Hungarian aristocrat and serial killer (1560-1614). Already famous for her beauty, she married Count Ferencz Nadasdy when she was only 15, and was reportedly delighted when she learned that her husband was a casual student of sorcery and Satanism. The Count spent little time at home, and, bored, Elisabeth began to study witchcraft more intently, consulting with alchemists, sorcerors, defrocked priests, and sadists.
After a brief affair with a nobleman rumored to be a vampire, a penitent Elisabeth vowed eternal fidelity to her husband and set aside Satanism to bear the Count four children.
After her husband's death, Elisabeth became obsessed with her appearance. She returned to her study of sorcery to try to find a potion that would keep her young forever. After striking a maid hard enough to draw blood, she became convinced that her skin looked softer where the blood had fallen on her -- therefore, she reasoned, if a few drops of blood could make her skin look younger, bathing in it would make her whole body look younger...
For the next eleven years, Elisabeth sent a black carriage drawn by black horses down to the villages searching for young girls. She kept them locked in her dungeon, where she fattened them up like cattle for a butcher. She believed that the use of towels would damage her skin, so she required her captives to lick her clean after her baths of human blood. Anyone who balked was tortured to death.
Elisabeth invited sorcerors and devil worshippers to visit her at her castle, where they engaged in human sacrifices and Black Masses. Torture became a daily activity, as religious rites, as experiments, and as entertainment.

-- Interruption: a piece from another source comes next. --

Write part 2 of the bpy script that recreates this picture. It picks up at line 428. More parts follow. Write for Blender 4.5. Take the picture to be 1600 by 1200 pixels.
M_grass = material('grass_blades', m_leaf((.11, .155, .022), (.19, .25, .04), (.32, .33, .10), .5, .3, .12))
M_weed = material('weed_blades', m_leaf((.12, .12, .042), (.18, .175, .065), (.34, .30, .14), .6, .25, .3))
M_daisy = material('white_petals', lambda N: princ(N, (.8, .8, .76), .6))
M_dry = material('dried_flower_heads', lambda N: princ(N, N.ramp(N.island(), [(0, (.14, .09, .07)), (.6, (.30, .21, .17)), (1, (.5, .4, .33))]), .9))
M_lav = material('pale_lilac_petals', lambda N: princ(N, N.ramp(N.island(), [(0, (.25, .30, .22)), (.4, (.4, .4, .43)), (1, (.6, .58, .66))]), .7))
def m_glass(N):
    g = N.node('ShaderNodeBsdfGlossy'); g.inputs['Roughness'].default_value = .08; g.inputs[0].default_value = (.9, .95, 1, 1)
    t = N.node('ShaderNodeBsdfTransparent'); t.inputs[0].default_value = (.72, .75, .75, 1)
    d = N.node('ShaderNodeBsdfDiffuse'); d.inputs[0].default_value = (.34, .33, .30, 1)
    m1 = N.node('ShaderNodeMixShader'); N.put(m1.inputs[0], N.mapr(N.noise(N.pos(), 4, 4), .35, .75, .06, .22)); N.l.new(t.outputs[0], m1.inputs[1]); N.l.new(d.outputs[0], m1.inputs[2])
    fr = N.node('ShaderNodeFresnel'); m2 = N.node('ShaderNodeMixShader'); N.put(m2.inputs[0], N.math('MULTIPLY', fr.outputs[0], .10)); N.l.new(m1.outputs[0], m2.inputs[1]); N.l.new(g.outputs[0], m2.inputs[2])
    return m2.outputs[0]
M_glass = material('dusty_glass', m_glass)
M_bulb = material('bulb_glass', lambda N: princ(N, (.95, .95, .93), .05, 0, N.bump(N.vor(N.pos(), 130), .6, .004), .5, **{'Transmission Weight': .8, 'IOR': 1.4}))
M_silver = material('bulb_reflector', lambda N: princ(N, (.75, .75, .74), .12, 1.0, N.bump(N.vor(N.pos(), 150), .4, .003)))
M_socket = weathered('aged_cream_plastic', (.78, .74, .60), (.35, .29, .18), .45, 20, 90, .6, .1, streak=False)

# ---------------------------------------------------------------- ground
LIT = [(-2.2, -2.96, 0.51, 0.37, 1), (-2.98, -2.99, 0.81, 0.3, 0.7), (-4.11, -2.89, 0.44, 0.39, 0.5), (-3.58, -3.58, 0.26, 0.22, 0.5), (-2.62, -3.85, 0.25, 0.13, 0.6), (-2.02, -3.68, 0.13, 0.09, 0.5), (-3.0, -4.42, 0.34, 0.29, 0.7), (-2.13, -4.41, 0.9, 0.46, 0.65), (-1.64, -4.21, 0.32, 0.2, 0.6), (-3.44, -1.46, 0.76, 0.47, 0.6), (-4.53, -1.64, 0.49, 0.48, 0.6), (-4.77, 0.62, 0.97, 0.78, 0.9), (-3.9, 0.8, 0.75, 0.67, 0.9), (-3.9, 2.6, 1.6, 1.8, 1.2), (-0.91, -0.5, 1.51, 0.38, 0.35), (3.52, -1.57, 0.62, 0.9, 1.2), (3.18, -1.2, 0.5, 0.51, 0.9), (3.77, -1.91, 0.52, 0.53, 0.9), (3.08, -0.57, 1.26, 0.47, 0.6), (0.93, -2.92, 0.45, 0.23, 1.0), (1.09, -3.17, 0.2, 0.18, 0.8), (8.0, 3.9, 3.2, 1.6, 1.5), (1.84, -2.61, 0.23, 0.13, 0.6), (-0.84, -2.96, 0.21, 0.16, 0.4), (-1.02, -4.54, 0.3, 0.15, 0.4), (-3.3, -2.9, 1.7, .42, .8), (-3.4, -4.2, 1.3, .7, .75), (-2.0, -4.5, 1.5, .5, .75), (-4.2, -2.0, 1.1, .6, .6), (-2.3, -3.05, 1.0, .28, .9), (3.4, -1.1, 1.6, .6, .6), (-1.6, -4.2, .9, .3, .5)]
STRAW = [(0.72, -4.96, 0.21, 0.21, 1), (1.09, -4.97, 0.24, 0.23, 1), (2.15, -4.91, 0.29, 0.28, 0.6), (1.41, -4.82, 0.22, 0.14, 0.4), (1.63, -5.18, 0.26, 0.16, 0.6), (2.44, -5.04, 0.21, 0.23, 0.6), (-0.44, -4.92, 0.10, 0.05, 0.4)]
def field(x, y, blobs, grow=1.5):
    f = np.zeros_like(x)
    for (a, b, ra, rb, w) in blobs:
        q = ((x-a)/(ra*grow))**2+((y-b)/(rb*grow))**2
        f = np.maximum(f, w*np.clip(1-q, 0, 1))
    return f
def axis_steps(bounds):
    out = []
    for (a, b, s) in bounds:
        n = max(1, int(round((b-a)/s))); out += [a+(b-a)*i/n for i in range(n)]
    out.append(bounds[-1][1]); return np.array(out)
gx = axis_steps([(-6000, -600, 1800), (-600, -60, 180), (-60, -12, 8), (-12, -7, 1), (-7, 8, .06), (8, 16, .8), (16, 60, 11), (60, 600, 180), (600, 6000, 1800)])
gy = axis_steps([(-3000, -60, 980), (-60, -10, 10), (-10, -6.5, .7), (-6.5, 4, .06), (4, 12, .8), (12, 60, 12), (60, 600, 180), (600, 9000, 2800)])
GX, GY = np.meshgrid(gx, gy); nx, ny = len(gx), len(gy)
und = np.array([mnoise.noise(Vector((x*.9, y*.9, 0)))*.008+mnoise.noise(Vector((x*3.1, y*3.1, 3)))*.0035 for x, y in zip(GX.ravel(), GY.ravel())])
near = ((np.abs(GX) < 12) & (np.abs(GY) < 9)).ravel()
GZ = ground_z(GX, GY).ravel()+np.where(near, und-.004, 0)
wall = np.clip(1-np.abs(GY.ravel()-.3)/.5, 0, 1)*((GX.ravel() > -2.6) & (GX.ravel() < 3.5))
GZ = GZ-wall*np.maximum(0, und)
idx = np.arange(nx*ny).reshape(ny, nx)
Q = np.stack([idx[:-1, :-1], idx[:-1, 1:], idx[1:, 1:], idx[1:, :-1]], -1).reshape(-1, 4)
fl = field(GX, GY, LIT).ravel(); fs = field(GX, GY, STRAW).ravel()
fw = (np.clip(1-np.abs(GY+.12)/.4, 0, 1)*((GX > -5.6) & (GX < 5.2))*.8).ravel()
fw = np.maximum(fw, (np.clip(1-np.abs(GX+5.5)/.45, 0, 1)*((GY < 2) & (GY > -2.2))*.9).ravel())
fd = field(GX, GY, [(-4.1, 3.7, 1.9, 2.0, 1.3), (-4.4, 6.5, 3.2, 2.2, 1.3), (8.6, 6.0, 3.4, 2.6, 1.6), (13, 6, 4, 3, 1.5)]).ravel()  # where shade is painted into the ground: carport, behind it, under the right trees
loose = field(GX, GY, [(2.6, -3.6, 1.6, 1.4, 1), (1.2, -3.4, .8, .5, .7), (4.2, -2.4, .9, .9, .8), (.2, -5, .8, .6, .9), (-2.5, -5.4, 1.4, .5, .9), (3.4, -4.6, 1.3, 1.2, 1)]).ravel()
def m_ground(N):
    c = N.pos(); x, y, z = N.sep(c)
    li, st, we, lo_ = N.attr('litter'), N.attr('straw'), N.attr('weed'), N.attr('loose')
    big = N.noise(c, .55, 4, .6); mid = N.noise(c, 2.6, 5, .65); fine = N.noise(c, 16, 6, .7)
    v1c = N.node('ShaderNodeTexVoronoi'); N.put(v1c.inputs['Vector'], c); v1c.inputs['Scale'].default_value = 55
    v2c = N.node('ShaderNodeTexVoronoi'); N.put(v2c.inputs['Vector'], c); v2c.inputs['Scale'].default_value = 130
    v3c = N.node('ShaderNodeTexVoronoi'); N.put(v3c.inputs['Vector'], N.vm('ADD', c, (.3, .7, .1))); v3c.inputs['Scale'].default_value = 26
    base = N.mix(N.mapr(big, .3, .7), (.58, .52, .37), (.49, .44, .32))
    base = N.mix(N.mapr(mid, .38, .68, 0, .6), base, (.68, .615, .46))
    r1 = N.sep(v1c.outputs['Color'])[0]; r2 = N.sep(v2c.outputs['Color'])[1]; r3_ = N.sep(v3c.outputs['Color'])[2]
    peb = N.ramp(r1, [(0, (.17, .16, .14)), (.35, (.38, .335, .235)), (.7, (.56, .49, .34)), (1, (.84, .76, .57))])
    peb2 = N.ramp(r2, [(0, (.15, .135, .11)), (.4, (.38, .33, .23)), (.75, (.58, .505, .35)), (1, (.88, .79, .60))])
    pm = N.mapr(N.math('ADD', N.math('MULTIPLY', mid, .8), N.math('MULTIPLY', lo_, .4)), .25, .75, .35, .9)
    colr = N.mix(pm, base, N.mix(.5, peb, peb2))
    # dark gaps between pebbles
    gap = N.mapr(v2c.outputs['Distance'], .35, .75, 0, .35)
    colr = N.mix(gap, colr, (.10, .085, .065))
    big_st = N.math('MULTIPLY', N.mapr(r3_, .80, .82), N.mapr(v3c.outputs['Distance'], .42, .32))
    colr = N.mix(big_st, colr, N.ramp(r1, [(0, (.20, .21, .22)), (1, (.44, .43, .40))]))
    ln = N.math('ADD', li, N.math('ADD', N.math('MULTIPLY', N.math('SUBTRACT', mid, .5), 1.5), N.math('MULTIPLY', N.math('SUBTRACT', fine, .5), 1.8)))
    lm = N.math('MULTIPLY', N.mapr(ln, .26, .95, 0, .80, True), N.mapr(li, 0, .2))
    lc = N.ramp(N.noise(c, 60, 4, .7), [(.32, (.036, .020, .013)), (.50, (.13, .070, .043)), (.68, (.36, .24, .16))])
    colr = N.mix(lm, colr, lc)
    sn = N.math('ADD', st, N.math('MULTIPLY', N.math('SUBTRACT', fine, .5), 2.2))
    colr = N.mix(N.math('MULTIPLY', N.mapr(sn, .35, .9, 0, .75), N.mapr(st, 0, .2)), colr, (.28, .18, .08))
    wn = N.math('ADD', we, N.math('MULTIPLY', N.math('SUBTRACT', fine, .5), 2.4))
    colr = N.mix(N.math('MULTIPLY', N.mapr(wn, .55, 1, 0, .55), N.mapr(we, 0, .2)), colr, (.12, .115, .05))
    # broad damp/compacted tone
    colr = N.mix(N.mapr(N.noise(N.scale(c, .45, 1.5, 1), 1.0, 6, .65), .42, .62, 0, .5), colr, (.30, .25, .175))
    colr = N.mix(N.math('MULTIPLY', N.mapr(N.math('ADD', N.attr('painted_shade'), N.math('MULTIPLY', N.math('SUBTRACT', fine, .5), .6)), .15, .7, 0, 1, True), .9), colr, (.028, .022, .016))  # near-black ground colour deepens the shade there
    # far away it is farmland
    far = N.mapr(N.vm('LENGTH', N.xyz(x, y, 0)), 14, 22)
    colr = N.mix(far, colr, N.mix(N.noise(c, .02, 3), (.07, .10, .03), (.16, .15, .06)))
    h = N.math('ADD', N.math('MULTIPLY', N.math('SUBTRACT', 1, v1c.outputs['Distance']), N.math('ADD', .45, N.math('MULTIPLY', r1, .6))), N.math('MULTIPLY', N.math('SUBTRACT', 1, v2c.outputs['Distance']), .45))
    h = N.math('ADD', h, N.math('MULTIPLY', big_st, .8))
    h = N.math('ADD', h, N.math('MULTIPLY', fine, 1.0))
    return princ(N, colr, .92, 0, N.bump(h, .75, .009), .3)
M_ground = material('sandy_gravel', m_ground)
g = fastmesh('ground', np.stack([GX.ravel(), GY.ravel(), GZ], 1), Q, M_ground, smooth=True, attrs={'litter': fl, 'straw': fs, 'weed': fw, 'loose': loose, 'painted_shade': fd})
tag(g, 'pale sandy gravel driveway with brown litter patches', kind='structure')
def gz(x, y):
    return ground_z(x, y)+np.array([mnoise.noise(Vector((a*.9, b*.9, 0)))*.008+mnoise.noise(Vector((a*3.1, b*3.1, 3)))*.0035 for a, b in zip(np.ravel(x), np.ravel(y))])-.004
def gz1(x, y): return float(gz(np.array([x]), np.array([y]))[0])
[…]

Rumors of Bathory's activities were known, but since she came from a powerful family, the authorities were reluctant to investigate her. Eventually, the Hungarian prime minister, Elisabeth's own cousin, led a raid of her castle on New Year's Eve, 1610. What they found...
In the great hall of the castle lay the dead, bloodless body of a young woman. Nearby was another woman, nude, her breasts repeatedly slashed, passed out from loss of blood. Chained to a nearby pillar was another young woman, burned and whipped to death. In the dungeon were several dozen girls and young women, most of them alive, but many of them bled. Other captives were in good health and hadn't been touched -- they were being fattened up by the Countess for later. The raiding party surprised Elisabeth, her guests, and members of the household in the midst of a drunken orgy on the second floor. The raiders later insisted that the details of what they saw on the second floor were too horrible to be repeated.
At Bathory's trial, it was charged that she had bathed in the blood of at least 600 women. Though she is often described as a vampire, there is little evidence that she ever drank blood -- she just liked to slash women to death and bathe in their blood.
The horrified court easily found Elisabeth guilty. All of Bathory's guests were tortured and either beheaded or burned alive. Elisabeth was walled up in her apartment at the castle, with only tiny slits for ventilation and the passing of food. She lived for another four years there, without ever speaking to her captors. It is said that she was still very beautiful and young-looking before she died in her 50s.
Some research from "The Werewolf Book" by Brad Steiger, (C) 1999, Visible Ink Press, pp. 22-26.
Addendum: Master Villain notes that Bathory was also "Reputed to have girls hung in cages lined with spikes, under which she sat and let the blood rain on her (the girls had to stand, and would eventually tire). A web search I did once turned up a site where a 'descendant' was trying to 1: Get her name cleared. 2: Produce a musical about her(!)" Many thanks!